Many observers are assuming that the U.S. Securities and Exchange Commission’s Regulation Best Interest proposal would be easier on life insurance agents and brokers than some states’ tough fiduciary rule, best interest and suitability measures might be.
But, in the real world, the SEC’s Regulation BI might be tougher on agents than expected, because the courts might focus purely on the text of Regulation BI itself, and ignore SEC supplementary materials that appear to soften the effects of Regulation BI, according to a lawyer who is helping state insurance regulators analyze the U.S. Securities and Exchange Commission’s Regulation Best Interest proposal.
(Related: Senate Dems Call SEC Reg BI ‘Confusing,’ Prod FINRA for Answers)
Douglas Schmidt, a partner at Husch Blackwell LLP in Kansas City, Missouri, told state insurance regulators recently, in a memorandum dated March 31, that how the courts read Regulation BI could depend on how clear, or fuzzy, they think the term “best interest” is.
Commissions and Captive Agents
If the courts thought “best interest” was a vague term, they might use the SEC’s supplementary materials to figure out what the SEC meant, Schmidt writes in the memo, which was prepared for the National Association of Insurance Commissioners (NAIC).

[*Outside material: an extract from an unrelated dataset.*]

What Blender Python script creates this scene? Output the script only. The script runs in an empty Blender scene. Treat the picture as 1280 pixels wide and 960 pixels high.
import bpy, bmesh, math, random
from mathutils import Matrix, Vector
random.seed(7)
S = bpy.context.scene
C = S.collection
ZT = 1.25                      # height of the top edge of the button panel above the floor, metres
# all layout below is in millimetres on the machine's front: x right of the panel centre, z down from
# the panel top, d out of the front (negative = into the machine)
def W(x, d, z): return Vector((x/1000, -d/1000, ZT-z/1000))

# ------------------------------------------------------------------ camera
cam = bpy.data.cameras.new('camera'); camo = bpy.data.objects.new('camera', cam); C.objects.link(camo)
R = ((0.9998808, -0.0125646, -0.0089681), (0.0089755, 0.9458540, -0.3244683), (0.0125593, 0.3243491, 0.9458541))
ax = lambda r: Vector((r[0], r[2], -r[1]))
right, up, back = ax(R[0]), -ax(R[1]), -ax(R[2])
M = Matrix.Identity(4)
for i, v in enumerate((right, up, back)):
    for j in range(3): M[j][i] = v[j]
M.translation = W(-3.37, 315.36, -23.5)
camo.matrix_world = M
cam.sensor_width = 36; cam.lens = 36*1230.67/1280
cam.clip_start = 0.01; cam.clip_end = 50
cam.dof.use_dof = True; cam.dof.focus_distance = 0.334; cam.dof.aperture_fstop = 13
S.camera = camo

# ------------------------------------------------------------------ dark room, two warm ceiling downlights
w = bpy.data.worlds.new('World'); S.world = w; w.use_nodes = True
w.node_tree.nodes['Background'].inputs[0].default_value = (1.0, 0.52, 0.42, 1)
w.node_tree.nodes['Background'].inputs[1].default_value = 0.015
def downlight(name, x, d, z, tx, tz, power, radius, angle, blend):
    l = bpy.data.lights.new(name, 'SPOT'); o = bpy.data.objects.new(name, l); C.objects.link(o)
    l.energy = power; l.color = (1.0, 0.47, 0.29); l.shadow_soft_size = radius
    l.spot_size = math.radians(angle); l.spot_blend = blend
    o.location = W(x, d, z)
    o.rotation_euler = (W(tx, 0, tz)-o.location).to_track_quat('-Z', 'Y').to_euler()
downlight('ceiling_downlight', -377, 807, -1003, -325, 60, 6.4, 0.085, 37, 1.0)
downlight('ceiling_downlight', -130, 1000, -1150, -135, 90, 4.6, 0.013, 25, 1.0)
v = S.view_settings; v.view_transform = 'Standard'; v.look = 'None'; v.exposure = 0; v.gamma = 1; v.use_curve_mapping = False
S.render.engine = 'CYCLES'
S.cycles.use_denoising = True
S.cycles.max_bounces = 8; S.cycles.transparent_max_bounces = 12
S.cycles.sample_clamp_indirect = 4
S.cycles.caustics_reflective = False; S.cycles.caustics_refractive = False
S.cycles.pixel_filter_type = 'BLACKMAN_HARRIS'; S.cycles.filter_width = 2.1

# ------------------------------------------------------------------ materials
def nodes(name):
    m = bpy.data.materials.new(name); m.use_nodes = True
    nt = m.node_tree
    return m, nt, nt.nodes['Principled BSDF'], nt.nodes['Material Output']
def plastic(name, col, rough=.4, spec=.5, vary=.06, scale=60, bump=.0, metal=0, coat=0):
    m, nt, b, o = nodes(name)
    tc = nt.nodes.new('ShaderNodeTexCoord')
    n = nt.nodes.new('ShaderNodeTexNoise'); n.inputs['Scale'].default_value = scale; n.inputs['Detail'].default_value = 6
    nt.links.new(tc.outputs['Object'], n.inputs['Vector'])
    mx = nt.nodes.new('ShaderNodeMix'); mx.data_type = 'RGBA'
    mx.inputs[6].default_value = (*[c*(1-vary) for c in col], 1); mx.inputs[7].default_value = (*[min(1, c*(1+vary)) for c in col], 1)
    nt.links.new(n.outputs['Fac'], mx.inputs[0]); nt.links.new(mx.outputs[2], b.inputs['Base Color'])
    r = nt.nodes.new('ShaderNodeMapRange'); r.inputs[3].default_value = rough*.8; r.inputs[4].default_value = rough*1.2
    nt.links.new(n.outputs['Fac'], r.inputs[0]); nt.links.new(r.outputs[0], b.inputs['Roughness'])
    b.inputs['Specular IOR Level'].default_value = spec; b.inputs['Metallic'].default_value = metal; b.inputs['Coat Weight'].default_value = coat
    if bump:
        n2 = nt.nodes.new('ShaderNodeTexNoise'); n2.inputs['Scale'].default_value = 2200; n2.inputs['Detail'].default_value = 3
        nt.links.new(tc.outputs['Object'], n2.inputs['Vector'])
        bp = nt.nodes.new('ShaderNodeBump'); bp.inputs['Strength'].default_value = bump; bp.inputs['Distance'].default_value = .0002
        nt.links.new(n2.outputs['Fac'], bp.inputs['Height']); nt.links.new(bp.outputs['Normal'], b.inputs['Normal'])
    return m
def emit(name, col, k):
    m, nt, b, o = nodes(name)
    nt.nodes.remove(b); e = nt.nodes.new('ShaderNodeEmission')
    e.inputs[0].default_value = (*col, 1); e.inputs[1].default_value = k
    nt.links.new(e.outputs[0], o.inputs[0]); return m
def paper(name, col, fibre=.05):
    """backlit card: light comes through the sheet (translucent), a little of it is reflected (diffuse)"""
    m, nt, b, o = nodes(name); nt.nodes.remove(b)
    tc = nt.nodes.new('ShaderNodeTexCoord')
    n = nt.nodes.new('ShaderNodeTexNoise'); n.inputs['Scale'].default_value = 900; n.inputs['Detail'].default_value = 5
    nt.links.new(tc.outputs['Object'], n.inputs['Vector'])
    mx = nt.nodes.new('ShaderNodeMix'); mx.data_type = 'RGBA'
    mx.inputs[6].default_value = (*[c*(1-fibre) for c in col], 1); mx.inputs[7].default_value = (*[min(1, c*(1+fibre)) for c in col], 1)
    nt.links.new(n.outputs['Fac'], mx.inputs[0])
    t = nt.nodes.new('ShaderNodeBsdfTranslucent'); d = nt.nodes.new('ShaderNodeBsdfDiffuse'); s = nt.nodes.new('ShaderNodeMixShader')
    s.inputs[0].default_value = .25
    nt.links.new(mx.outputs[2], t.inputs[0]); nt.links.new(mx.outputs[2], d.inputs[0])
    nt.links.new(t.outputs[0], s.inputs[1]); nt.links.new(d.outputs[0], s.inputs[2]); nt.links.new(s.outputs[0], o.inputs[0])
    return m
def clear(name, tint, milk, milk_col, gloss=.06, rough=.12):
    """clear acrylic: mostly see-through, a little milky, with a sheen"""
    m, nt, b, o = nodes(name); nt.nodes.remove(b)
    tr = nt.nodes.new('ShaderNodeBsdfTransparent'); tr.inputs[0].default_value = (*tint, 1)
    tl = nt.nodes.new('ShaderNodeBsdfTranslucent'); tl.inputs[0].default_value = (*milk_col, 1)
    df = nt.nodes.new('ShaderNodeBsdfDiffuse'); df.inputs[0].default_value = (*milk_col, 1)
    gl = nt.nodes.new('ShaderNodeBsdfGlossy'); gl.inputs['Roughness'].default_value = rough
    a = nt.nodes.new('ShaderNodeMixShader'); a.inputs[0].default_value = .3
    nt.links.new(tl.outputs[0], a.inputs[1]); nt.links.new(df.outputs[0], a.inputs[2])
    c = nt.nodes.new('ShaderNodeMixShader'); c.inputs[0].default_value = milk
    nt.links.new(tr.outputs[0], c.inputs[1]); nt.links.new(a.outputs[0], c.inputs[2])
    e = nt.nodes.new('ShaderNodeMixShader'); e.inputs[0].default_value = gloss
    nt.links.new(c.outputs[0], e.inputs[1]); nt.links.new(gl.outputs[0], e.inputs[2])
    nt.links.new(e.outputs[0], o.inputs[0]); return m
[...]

SEC officials have suggested in the supplementary materials that, in the age of Regulation BI, there would not necessarily a single best product recommendation. Schmidt says.
SEC officials have also suggested in the supplementary materials that use of commission-based sales compensation arrangements, and “captive” agents, would still be possible, Schmidt says.
A captive agent can recommend only products issued by one or more specified companies.
But, Schmidt writes, if the courts believed that the term “best interest” had a “plain and ordinary” meaning, they might look solely at Regulation BI itself, without using the supplementary materials.
“In this scenario, a court may conclude that the ‘best’ recommendation really is required, regardless of the SEC’s proclamation in supplementary material that Regulation Best Interest does not require the single ‘best’ recommendation,” Schmidt writes. “The broker-dealer would be required to show it was reasonable to believe that the recommendation was best.”
Schmidt says he and Husch Blackwell colleagues believe the no-supplementary-materials scenario is a likely scenario.
“Although it is a close call, we believe that a court would hold that Regulation Best Interest as it stands today is unambiguous, and would find that the term ‘best interest’ has a plain and ordinary meaning,” Schmidt writes.
The Regulation BI Effort
The SEC has been drafting Regulation BI in an effort to address concerns about financial services products sales standards, in response to the end of the U.S. Department of Labor’s first major effort to develop a fiduciary rule standard for the sale of retirement savings products.
The SEC has not defined “best interest” in Regulation BI.
SEC officials have given some ideas about what they mean by “best interest” in the supplementary materials that go along with Regulation BI.